Serge Latouche

PARIGI «Non andrò a Firenze perché avevo già preso altri impegni. Ma il mio cuore sarà lì». A parlare così è Serge Latouche, professore emerito di economia all'Università Parigi Sud. Attento osservatore delle forme di autorganizzazione della vita di diverse popolazioni africane e critico severo dei connotati e dei demeriti della civiltà occidentale, lo studioso è molto noto anche in Italia dove i suoi libri sono stati tradotti e pubblicati da Bollati Boringhieri.


Professor Latouche rispetto a "Il pianeta dei naufraghi", arrivato anni fa nel nostro paese, come si è arricchita la sua ricerca sui processi di emarginazione che affliggono il pianeta? Nei decenni passati, le analisi, le polemiche e le decisioni politiche erano dominate dalla contrapposizione Nord-Sud. Oggi questo binomio è ancora una chiave di lettura efficace?

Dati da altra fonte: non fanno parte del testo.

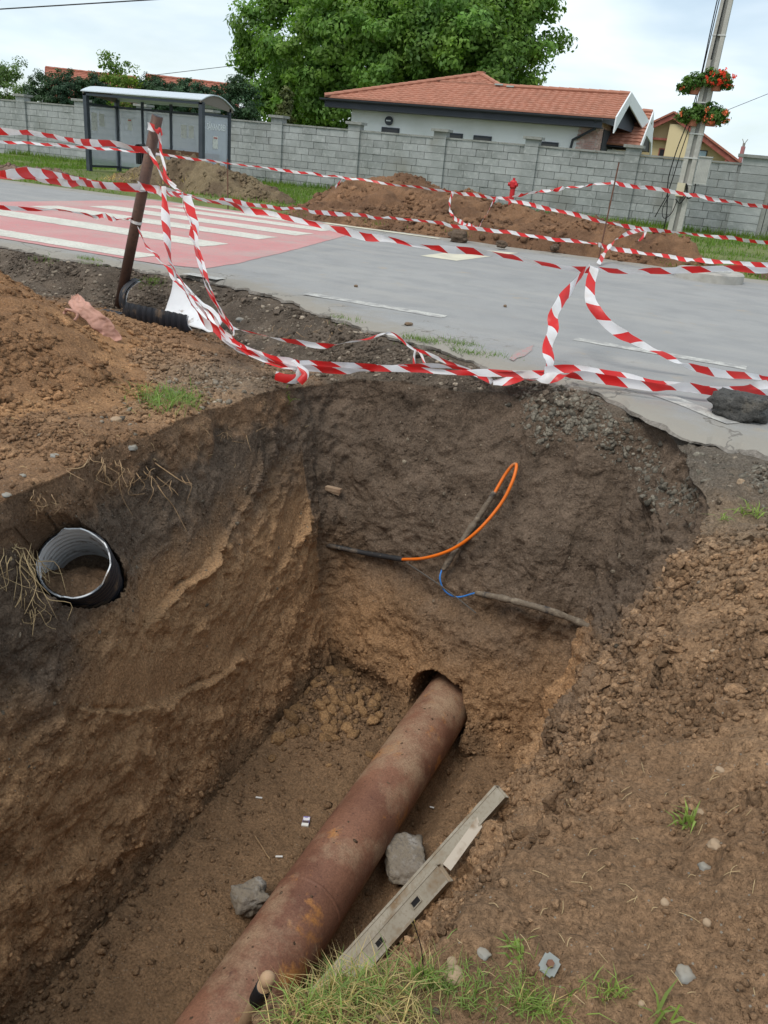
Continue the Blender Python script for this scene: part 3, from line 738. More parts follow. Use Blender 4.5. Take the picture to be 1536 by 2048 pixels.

«Basta consultare i rapporti preparati dalle Nazioni Unite per dare alla sua domanda una risposta positiva. Lo scarto dei redditi tra i paesi del Nord e quelli del Sud si è allargato. È vero, assistiamo a una mondializzazione culturale nel senso che tutti dobbiamo parlare inglese, mangiare hamburger, indossare jeans, vedere film e telefilm americani. Lingue e culture locali spariscono e quel che resta diventa merce, oggetto di folclore. Ma sul fronte dell'economia le diseguaglianze tra paesi e poi all'interno dei singoli paesi si sono accresciute. Direi di più: assistiamo a forme di impoverimento relativo e non mi sento di escludere anche forme di impoverimento assoluto. Faccio un esempio: si parla del miracolo cinese e non c'è dubbio che oggi i contadini di quel paese non siano più devastati dalle inondazioni o dalla fame. Ma chi calcola il costo dello sradicamento dalle campagne, della perdita di valori e di culture, del deperimento delle antiche forme di solidarismo? Mi preme però sottolineare questo dato: la mondializzazione crea disoccupati e sradicati, emigrati e rifugiati. Ma dietro la logica della mondializzazione c'è, nello stesso tempo, un accrescimento di quelle che io chiamo le "situazioni diverse". Penso alla mia esperienza africana dove ho visto popolazioni capaci di organizzarsi in maniera del tutto autonoma, dando prova di una creatività culturale e tecnico-economica veramente ingegnosa».


Lei è uno studioso e anche un ammiratore di quella che definisce la "società del cavarsela", un fenomeno che appunto sembra essenzialmente africano. Ma è difficile pensare che un modello del genere possa funzionare per fare fronte ai problemi che affliggono l'Occidente.


«L'Occidente, l'imperialismo occidentale, porta la responsabilità gravissima delle differenze, degli squilibri. Ha distrutto i modi di vivere tradizionali dei popoli del Sud, ne ha destabilizzato anche i meccanismi di controllo demografico con il risultato che i flussi emigratori non si fermeranno.Ha inventato e imposto gli stati nazionali laddove la vita era organizzata su basi di appartenenza etnica creando così il fenomeno dei rifugiati, anche esso destinato a non fermarsi».


Non sarà solo responsabilità del mondo ricco. Ci saranno pure state delle responsabilità locali...


«Sì, quelle delle élites che sono diventate complici dell'imperialismo. Per sopravvivere».


La sua analisi del Nord del mondo è molto severa. Non ci sono speranze di salvezza?


«L'Occidente vive una crisi profondissima, è simile a un bolide che corre all'impazzata senza autista e senza freni. Siamo sull'orlo della catastrofe. Evitarla sarà molto difficile. Ma dobbiamo riuscirci. Per noi occidentali e per il resto del mondo».


Ci sono iniziative possibili?


«Io vedo tre percorsi possibili. Innanzitutto mi pare che per noi che viviamo in Occidente ci sia una necessità di sopravvivenza, il che significa accettare compromessi, senza per questo venir meno alle nostre più radicate convinzioni. Credo poi profondamente nella efficacia dei movimenti di resistenza come questo Forum di Firenze. Avendone però ben chiari i limiti. La contestazione antimondializzazione è tutta e solamente occidentale. Non vi prende parte la Cina, non vi prendono parte l'India o il mondo islamico. E gli africani che vi vengono coinvolti sono nostri amici occidentalizzati ai quali di solito paghiamo il biglietto. Infine la mia piena fiducia va a tutte le iniziative che chiamo di dissidenza e che spingono a sperimentare modi di vita diversi, alternativi. Penso alla Banca etica, al commercio solidale, alla crescita del Terzo settore, alla protesta ecologica. Credo molto alla possibilità che da queste iniziative diffuse, dal "basso", possano scaturire un modo di vivere diverso, un'altra civiltà».